> _What is expected_
Write the data out again, exactly as given.

==========

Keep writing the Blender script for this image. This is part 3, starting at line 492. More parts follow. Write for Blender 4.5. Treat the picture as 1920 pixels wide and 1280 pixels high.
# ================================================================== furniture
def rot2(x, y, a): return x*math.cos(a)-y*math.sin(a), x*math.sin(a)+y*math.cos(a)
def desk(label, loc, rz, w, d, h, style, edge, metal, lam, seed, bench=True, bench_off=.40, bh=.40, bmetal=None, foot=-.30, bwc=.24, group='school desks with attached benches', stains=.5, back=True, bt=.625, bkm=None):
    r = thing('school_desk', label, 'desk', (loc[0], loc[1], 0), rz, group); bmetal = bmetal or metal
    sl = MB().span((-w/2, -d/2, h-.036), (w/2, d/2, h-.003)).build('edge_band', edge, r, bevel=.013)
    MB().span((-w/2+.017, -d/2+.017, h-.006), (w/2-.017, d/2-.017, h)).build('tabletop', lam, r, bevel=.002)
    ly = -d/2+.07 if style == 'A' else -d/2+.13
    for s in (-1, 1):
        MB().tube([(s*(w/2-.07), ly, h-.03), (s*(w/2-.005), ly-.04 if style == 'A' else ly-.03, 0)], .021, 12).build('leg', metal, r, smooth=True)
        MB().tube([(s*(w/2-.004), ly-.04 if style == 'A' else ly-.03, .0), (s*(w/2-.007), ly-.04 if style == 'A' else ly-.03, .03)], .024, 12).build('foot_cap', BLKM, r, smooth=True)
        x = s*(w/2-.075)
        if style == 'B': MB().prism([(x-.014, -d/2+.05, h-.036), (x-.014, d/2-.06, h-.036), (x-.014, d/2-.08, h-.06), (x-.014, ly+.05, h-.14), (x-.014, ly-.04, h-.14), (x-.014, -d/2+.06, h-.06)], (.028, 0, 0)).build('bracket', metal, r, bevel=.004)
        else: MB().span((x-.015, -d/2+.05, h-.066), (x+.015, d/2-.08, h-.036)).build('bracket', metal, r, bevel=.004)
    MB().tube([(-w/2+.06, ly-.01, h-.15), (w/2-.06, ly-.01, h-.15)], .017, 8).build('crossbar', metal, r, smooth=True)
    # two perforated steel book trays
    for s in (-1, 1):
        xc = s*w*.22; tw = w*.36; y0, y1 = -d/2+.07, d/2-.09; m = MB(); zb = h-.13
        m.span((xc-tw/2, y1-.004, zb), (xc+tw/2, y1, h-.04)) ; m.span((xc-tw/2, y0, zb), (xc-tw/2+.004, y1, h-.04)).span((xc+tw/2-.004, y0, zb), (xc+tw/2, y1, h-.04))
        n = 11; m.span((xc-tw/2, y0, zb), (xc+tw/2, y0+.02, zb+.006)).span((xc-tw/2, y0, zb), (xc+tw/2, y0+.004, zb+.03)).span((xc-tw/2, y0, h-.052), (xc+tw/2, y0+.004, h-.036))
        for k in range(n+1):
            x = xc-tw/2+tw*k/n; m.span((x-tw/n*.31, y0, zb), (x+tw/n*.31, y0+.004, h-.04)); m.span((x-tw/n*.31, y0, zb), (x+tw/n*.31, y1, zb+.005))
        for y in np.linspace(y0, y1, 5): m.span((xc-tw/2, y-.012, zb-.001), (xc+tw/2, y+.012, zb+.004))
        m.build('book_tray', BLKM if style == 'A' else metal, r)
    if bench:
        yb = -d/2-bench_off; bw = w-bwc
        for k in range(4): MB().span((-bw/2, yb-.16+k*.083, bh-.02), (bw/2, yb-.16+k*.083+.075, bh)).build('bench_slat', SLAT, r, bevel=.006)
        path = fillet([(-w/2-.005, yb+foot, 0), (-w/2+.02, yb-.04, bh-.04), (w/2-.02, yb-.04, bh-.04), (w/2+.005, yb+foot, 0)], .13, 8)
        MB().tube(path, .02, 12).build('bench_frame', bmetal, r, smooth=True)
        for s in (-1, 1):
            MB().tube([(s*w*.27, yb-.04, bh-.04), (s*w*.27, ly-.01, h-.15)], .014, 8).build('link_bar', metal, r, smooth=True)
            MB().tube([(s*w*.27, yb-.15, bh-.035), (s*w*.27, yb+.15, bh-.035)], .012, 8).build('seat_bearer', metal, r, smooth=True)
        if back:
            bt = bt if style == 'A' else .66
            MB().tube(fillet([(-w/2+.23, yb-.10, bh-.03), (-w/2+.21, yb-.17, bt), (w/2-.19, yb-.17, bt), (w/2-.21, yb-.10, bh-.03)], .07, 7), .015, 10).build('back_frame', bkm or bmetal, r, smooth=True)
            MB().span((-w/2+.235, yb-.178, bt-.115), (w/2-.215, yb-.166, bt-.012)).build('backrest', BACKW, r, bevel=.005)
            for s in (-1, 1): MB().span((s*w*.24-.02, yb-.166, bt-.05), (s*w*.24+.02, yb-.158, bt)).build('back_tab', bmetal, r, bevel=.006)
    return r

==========

> _Solution to the exercise_
Keep writing the Blender script for this image. This is part 3, starting at line 492. More parts follow. Write for Blender 4.5. Treat the picture as 1920 pixels wide and 1280 pixels high.
# ================================================================== furniture
def rot2(x, y, a): return x*math.cos(a)-y*math.sin(a), x*math.sin(a)+y*math.cos(a)
def desk(label, loc, rz, w, d, h, style, edge, metal, lam, seed, bench=True, bench_off=.40, bh=.40, bmetal=None, foot=-.30, bwc=.24, group='school desks with attached benches', stains=.5, back=True, bt=.625, bkm=None):
    r = thing('school_desk', label, 'desk', (loc[0], loc[1], 0), rz, group); bmetal = bmetal or metal
    sl = MB().span((-w/2, -d/2, h-.036), (w/2, d/2, h-.003)).build('edge_band', edge, r, bevel=.013)
    MB().span((-w/2+.017, -d/2+.017, h-.006), (w/2-.017, d/2-.017, h)).build('tabletop', lam, r, bevel=.002)
    ly = -d/2+.07 if style == 'A' else -d/2+.13
    for s in (-1, 1):
        MB().tube([(s*(w/2-.07), ly, h-.03), (s*(w/2-.005), ly-.04 if style == 'A' else ly-.03, 0)], .021, 12).build('leg', metal, r, smooth=True)
        MB().tube([(s*(w/2-.004), ly-.04 if style == 'A' else ly-.03, .0), (s*(w/2-.007), ly-.04 if style == 'A' else ly-.03, .03)], .024, 12).build('foot_cap', BLKM, r, smooth=True)
        x = s*(w/2-.075)
        if style == 'B': MB().prism([(x-.014, -d/2+.05, h-.036), (x-.014, d/2-.06, h-.036), (x-.014, d/2-.08, h-.06), (x-.014, ly+.05, h-.14), (x-.014, ly-.04, h-.14), (x-.014, -d/2+.06, h-.06)], (.028, 0, 0)).build('bracket', metal, r, bevel=.004)
        else: MB().span((x-.015, -d/2+.05, h-.066), (x+.015, d/2-.08, h-.036)).build('bracket', metal, r, bevel=.004)
    MB().tube([(-w/2+.06, ly-.01, h-.15), (w/2-.06, ly-.01, h-.15)], .017, 8).build('crossbar', metal, r, smooth=True)
    # two perforated steel book trays
    for s in (-1, 1):
        xc = s*w*.22; tw = w*.36; y0, y1 = -d/2+.07, d/2-.09; m = MB(); zb = h-.13
        m.span((xc-tw/2, y1-.004, zb), (xc+tw/2, y1, h-.04)) ; m.span((xc-tw/2, y0, zb), (xc-tw/2+.004, y1, h-.04)).span((xc+tw/2-.004, y0, zb), (xc+tw/2, y1, h-.04))
        n = 11; m.span((xc-tw/2, y0, zb), (xc+tw/2, y0+.02, zb+.006)).span((xc-tw/2, y0, zb), (xc+tw/2, y0+.004, zb+.03)).span((xc-tw/2, y0, h-.052), (xc+tw/2, y0+.004, h-.036))
        for k in range(n+1):
            x = xc-tw/2+tw*k/n; m.span((x-tw/n*.31, y0, zb), (x+tw/n*.31, y0+.004, h-.04)); m.span((x-tw/n*.31, y0, zb), (x+tw/n*.31, y1, zb+.005))
        for y in np.linspace(y0, y1, 5): m.span((xc-tw/2, y-.012, zb-.001), (xc+tw/2, y+.012, zb+.004))
        m.build('book_tray', BLKM if style == 'A' else metal, r)
    if bench:
        yb = -d/2-bench_off; bw = w-bwc
        for k in range(4): MB().span((-bw/2, yb-.16+k*.083, bh-.02), (bw/2, yb-.16+k*.083+.075, bh)).build('bench_slat', SLAT, r, bevel=.006)
        path = fillet([(-w/2-.005, yb+foot, 0), (-w/2+.02, yb-.04, bh-.04), (w/2-.02, yb-.04, bh-.04), (w/2+.005, yb+foot, 0)], .13, 8)
        MB().tube(path, .02, 12).build('bench_frame', bmetal, r, smooth=True)
        for s in (-1, 1):
            MB().tube([(s*w*.27, yb-.04, bh-.04), (s*w*.27, ly-.01, h-.15)], .014, 8).build('link_bar', metal, r, smooth=True)
            MB().tube([(s*w*.27, yb-.15, bh-.035), (s*w*.27, yb+.15, bh-.035)], .012, 8).build('seat_bearer', metal, r, smooth=True)
        if back:
            bt = bt if style == 'A' else .66
            MB().tube(fillet([(-w/2+.23, yb-.10, bh-.03), (-w/2+.21, yb-.17, bt), (w/2-.19, yb-.17, bt), (w/2-.21, yb-.10, bh-.03)], .07, 7), .015, 10).build('back_frame', bkm or bmetal, r, smooth=True)
            MB().span((-w/2+.235, yb-.178, bt-.115), (w/2-.215, yb-.166, bt-.012)).build('backrest', BACKW, r, bevel=.005)
            for s in (-1, 1): MB().span((s*w*.24-.02, yb-.166, bt-.05), (s*w*.24+.02, yb-.158, bt)).build('back_tab', bmetal, r, bevel=.006)
    return r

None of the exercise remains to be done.